Directions — Extract, unchanged, each line of the listing below from its first line through the line that contains "SC.view_settings.exposure = 0;", inclusive, and nothing else.

--- Begin Data provided ---

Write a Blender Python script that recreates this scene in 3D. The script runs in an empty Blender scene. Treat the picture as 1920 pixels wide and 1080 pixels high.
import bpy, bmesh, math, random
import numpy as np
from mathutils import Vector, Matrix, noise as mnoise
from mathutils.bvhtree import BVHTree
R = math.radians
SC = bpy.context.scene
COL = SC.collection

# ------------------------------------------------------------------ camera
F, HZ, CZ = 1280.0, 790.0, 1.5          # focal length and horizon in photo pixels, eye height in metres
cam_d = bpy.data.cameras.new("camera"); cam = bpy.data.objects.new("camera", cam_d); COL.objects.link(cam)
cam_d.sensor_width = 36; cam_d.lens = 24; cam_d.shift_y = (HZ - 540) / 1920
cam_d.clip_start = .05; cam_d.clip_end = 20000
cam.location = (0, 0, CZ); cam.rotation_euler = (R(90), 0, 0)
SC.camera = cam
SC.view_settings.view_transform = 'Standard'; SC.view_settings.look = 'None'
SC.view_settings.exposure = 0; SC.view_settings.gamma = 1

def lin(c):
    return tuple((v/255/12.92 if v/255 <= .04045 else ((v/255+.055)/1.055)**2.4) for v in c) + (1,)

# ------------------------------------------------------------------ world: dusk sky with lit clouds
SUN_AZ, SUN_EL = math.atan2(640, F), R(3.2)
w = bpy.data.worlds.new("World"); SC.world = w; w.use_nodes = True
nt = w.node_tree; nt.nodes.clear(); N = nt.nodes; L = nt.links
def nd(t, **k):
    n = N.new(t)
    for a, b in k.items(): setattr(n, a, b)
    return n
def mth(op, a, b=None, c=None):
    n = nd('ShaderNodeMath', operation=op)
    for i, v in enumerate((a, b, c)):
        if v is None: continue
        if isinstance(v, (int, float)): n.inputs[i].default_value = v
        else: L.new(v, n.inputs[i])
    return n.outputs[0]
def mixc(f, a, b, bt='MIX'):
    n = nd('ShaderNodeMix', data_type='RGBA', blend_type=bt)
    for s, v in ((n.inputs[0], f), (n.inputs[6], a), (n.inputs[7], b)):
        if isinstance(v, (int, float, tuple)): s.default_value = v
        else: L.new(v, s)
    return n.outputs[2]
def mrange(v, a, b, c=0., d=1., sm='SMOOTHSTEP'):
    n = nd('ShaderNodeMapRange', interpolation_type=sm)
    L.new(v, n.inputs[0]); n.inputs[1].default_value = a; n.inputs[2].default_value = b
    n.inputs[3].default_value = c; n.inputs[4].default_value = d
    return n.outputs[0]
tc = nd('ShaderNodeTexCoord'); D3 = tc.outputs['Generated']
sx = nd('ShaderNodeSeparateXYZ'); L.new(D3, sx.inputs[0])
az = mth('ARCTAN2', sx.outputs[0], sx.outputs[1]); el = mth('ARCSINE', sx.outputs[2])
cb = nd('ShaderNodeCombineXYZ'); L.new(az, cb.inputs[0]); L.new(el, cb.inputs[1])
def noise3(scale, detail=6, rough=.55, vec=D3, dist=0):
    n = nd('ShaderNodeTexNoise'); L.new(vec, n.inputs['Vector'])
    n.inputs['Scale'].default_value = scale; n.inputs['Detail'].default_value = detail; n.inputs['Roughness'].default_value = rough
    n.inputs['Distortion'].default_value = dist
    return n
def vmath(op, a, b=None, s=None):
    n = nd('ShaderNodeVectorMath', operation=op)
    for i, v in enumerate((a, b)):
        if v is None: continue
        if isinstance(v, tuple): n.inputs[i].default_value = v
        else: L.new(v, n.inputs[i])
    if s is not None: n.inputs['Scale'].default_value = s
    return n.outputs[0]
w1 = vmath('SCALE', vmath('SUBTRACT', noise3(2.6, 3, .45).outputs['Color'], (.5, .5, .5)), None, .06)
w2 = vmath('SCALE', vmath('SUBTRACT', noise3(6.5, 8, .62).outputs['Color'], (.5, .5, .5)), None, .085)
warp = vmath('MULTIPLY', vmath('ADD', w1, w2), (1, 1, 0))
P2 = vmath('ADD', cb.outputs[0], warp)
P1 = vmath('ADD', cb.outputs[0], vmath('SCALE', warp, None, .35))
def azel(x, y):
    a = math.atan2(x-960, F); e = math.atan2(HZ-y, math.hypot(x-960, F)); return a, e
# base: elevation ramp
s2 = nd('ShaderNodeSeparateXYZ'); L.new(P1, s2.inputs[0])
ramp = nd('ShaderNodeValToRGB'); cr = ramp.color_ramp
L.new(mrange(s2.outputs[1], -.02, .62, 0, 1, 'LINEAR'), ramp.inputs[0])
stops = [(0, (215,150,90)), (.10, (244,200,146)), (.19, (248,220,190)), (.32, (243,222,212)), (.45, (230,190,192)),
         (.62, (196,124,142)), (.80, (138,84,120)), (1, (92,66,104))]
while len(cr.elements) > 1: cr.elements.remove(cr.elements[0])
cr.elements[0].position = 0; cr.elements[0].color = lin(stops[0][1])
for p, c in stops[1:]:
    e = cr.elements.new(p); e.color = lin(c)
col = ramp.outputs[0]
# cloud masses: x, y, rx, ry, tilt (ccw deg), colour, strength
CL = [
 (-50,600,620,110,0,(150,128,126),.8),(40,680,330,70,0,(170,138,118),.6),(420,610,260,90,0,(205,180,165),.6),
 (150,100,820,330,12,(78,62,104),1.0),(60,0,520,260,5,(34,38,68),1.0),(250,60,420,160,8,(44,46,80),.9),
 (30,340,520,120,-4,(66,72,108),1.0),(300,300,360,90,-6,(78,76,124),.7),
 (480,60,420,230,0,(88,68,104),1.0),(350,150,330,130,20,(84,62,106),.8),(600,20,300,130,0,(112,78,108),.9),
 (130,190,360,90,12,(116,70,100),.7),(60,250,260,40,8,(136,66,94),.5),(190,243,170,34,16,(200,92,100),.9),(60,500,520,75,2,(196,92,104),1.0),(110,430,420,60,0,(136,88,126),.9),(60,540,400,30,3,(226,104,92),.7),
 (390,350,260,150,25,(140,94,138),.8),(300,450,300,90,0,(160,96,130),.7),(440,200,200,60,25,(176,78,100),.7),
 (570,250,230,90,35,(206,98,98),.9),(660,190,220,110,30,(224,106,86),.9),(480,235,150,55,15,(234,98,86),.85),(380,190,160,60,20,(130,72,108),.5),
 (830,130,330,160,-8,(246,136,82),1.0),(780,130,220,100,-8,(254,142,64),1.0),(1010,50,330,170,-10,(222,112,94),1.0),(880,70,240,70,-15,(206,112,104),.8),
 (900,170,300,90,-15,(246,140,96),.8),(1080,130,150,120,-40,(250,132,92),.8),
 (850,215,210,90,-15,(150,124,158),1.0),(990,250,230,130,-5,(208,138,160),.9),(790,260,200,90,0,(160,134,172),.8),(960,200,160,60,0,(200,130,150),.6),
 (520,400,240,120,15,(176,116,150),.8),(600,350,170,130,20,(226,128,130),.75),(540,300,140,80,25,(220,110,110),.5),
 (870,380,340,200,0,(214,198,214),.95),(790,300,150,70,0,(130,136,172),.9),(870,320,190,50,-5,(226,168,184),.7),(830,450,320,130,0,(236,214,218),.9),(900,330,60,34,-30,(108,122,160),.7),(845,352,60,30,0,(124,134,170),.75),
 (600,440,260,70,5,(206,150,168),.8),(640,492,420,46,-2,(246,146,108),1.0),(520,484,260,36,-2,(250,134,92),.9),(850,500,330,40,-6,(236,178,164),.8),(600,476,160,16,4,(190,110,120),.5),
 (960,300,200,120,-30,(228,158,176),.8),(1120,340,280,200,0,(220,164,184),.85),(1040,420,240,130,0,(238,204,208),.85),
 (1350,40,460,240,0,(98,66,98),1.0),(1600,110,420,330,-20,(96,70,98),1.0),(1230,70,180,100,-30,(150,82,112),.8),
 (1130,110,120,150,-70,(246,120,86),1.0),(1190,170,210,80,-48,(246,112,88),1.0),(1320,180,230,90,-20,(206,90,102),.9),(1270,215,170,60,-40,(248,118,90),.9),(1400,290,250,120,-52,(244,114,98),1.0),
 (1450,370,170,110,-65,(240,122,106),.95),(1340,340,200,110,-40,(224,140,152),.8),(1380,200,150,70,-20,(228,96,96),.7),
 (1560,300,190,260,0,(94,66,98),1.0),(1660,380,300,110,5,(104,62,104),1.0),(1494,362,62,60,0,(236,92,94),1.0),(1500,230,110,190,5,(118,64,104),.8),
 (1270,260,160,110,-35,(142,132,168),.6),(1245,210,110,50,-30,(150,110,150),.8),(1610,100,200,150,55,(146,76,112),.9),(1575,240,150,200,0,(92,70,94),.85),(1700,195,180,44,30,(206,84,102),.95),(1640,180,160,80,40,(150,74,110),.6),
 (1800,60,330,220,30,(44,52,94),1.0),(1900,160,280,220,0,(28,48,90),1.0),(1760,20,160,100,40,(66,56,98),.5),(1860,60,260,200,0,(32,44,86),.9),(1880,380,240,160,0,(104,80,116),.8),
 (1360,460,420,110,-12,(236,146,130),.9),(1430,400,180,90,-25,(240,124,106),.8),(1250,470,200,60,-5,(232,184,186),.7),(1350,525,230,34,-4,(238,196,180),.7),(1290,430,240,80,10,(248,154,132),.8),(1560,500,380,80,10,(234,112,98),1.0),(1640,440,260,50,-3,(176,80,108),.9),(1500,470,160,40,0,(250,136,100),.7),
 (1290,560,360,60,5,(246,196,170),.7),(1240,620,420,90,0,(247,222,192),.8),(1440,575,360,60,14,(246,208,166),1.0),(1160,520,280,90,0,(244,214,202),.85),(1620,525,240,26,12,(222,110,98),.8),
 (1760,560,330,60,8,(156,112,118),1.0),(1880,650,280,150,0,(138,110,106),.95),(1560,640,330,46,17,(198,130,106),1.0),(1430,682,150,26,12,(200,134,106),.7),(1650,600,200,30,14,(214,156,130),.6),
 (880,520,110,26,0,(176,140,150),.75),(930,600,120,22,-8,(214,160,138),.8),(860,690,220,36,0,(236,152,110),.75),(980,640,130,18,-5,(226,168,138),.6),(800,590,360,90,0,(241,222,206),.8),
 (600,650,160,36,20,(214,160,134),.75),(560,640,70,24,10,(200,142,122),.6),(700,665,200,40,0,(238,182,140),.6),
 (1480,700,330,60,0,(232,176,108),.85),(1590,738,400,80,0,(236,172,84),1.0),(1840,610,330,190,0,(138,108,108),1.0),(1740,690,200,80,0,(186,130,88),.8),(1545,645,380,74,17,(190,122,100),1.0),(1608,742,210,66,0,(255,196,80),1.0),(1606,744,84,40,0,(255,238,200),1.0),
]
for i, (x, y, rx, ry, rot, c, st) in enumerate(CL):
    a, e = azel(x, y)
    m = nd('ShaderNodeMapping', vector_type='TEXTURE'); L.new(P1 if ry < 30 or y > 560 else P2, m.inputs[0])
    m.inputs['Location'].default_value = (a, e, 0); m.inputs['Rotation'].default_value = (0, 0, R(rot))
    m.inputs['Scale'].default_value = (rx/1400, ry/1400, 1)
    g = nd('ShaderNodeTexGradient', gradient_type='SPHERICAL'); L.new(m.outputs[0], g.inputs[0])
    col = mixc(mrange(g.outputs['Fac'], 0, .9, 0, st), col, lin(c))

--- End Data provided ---

Task output —
Write a Blender Python script that recreates this scene in 3D. The script runs in an empty Blender scene. Treat the picture as 1920 pixels wide and 1080 pixels high.
import bpy, bmesh, math, random
import numpy as np
from mathutils import Vector, Matrix, noise as mnoise
from mathutils.bvhtree import BVHTree
R = math.radians
SC = bpy.context.scene
COL = SC.collection

# ------------------------------------------------------------------ camera
F, HZ, CZ = 1280.0, 790.0, 1.5          # focal length and horizon in photo pixels, eye height in metres
cam_d = bpy.data.cameras.new("camera"); cam = bpy.data.objects.new("camera", cam_d); COL.objects.link(cam)
cam_d.sensor_width = 36; cam_d.lens = 24; cam_d.shift_y = (HZ - 540) / 1920
cam_d.clip_start = .05; cam_d.clip_end = 20000
cam.location = (0, 0, CZ); cam.rotation_euler = (R(90), 0, 0)
SC.camera = cam
SC.view_settings.view_transform = 'Standard'; SC.view_settings.look = 'None'
SC.view_settings.exposure = 0; SC.view_settings.gamma = 1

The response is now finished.